動機善なりや、私心なかりしか
イノーバは、2011年の起業から決して順風満帆ではありませんでした。
アメリカのマーケティングの最新手法・トレンドを日本に届けるという方式ですので、流行の火付け役としての役割は一定果たせたかもしれませんが、「マーケ業界での流行り言葉」から「実需」に移るまでに時間がかかり、ターゲット業種もBtoCからBtoBへ。事業の軸足も、コンテンツ制作からコンサル寄りへとシフトしてきました。
そのような中で、常に心の片隅にあったのは、稲盛さんの言葉である、「動機善なりや、私心なかりしか」という言葉です。
これはもう経験則のレベルですが、自分自身の利益とか、自分会社だけの利益を考えて、「うまい事やろう」とすると、短期的にはうまく行ったとしても、必ずどこかで足元をすくわれる印象があります。
逆に、世の中のために、お客様のために、社員のために、という事を考えて行動すると、最初は苦労したとしても、長い目でみれば、必ずうまく行くのではないかという風に思います。
どうしてそうなるのかというと、なかなか奥深い話になると思います。僕は、松下さんや稲盛さんが考えるように、宇宙は進化発展の方向に向かって強く運動エネルギーが働いており、私たちの日々の生活や企業のビジネスにおいても、その進化発展の力に強く支配されているからではないかと感じています。

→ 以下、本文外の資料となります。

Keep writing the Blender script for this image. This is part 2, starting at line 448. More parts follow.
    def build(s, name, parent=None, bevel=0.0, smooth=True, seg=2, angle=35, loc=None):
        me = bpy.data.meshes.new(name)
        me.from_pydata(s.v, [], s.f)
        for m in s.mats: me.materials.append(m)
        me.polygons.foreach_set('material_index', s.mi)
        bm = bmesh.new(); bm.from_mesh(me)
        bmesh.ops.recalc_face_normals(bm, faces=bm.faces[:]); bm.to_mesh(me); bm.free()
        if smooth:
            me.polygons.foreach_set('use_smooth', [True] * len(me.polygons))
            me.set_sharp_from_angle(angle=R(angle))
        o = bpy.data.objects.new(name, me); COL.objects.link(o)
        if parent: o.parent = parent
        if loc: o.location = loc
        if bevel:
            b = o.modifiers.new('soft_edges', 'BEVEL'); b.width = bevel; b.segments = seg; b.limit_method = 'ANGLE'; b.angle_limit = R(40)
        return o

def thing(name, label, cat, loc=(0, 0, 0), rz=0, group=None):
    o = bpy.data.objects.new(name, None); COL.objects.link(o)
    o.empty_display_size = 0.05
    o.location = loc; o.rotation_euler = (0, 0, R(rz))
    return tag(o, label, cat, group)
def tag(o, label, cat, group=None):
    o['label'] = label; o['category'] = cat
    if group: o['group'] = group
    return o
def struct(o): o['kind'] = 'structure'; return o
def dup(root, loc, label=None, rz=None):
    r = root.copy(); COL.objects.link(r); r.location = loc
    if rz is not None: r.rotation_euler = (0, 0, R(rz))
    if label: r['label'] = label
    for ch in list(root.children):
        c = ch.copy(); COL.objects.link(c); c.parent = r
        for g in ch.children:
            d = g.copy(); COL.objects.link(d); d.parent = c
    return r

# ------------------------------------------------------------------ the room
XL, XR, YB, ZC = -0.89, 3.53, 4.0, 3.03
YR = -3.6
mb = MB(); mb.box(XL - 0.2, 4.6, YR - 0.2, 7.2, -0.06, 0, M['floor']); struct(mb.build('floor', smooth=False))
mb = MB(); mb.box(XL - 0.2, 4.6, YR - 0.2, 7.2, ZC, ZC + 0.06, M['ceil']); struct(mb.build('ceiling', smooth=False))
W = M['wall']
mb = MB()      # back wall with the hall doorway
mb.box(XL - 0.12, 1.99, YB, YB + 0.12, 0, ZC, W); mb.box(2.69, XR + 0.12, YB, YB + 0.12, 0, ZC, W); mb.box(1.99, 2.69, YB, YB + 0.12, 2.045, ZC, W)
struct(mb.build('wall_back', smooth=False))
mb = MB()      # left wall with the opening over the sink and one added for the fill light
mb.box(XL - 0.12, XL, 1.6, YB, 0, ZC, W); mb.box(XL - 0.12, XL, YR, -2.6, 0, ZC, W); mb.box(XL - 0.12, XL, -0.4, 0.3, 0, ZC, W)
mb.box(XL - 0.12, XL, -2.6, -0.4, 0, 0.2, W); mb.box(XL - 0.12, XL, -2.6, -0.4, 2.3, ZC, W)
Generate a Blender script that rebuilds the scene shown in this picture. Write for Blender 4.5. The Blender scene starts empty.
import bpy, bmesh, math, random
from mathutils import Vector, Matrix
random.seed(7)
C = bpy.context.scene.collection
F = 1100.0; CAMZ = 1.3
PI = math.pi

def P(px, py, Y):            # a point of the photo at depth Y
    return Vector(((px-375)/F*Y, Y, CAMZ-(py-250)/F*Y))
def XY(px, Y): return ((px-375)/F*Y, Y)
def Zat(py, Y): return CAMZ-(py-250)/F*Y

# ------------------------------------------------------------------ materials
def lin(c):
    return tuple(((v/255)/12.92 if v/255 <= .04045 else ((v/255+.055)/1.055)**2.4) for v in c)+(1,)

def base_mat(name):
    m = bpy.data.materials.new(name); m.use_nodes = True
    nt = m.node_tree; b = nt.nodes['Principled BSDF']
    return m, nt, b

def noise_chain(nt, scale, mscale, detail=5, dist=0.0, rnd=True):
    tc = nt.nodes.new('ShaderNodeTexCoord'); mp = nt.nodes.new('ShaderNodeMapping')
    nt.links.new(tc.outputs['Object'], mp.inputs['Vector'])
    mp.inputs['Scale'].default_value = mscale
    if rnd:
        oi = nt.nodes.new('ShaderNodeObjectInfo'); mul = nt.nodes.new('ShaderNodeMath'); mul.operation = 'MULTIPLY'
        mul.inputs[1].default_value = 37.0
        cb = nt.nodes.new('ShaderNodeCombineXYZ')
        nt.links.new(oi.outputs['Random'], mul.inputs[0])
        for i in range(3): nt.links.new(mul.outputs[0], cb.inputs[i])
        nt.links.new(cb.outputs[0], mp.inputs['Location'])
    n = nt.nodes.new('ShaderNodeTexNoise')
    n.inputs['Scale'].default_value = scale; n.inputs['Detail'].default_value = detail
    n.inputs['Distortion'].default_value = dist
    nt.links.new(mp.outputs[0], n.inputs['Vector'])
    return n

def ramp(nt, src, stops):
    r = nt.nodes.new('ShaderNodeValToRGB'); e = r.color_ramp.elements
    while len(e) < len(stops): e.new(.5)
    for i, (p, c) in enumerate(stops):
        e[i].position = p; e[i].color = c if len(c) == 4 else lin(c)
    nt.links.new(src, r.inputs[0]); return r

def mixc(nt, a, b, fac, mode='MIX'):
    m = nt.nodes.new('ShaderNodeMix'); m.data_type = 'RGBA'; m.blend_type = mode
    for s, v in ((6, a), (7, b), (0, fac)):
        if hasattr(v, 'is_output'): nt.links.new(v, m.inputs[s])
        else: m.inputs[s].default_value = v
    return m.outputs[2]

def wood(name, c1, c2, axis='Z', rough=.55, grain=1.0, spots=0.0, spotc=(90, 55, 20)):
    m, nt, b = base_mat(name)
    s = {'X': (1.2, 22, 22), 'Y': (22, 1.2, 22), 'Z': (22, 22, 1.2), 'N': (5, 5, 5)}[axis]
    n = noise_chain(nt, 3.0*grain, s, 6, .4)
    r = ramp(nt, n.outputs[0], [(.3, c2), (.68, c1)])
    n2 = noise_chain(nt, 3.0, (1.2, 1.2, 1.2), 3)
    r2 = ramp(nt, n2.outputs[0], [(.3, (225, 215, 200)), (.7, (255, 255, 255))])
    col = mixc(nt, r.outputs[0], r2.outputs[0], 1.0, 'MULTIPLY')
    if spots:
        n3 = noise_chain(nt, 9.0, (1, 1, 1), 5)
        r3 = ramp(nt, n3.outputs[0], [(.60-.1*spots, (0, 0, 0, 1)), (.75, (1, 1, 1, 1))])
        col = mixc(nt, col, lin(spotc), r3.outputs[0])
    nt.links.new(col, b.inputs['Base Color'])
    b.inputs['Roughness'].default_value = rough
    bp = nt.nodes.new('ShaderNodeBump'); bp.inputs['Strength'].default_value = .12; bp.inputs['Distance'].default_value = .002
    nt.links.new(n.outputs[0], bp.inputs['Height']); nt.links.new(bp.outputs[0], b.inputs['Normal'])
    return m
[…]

たまたまご縁がありまして、現在、白潟総研の 石川哲也さんに組織コンサルをしていただいておりますが、2年前に最初に行っていただいたワークショップで、一部の社員を集めて、ポストイットワークをやっていただきました。職場として見た時に、イノーバのいいところ、だめなところはどこ?という話でして、いいところで上がってきたキーワードが、「嫌な人が居ない」、「いい人ばっかり」、「助けてくれるし、教えてくれる」、「親切な人が多い」という事でした。
これは、本当に目から鱗でありました。しかし、良く考えてみれば、私のキャリアのスタートである、富士通などもまさにそういう社風があったように思います。20代のキャリアを「いい先輩、いい上司」に囲まれて過ごせた事は、本当にありがたい事です。改めてお礼を申し上げたいです。こうして考えると、人生のうちの長い時間を職場で過ごすからこそ、「いい人」に囲まれて過ごすことは大事なのだと思います。
ただ、一方で僕が感じたのは、「いい人文化」という言葉の響きを考えた時に、少し違う、少し弱いという点です。いい人文化というのは、嫌な人の対義語としての意味合いが強いかなあとか、「あの人はいい人だけど彼氏にするにはちょっと」的な意味合いで使う事もあるので、Bestな人ではないというのが若干ですけど、ニュアンスが含まれている気がします。
そこで、僕は、イノーバの文化を「善き人」文化として言語化したいと思いました。稲盛さんが「動機善成なりや、私心なかりしか」という事を常に問い続けていたように、イノーバの社員のみんなには、仕事を通じて、お客様に価値提供をして、社会の発展に貢献していく存在であってほしい、イノーバの使命である、「マーケティングで日本を元気に」という大目標をともに実現する中で仲間で会ってほしいという想いからです。
「善き人」というキーワードが出てきた事で、少し、もやもやが晴れました。この言葉なら今後100年、200年とイノーバを存続させる上での、精神的な支柱にできるのではないかと思ったのです。
「善き人」という言葉は、善悪の善です。
過去の人間の歴史を考えるに、科学技術や資本主義など、人間の利己的なエネルギーをエンジンとして発展してきた歴史であるように思います。しかし、一方で精神は荒廃し「生きる意味や未来への展望」が見えにくくなっている時代であるとも感じます。
まさに稲盛さんの、「動機善なりや、私心なかりしか」という事に立ち返る時代なのではないでしょうか?
イノーバも、「善き人」文化を大事に、社員やお客様の幸福、そして、日本の発展に貢献したいと考えています。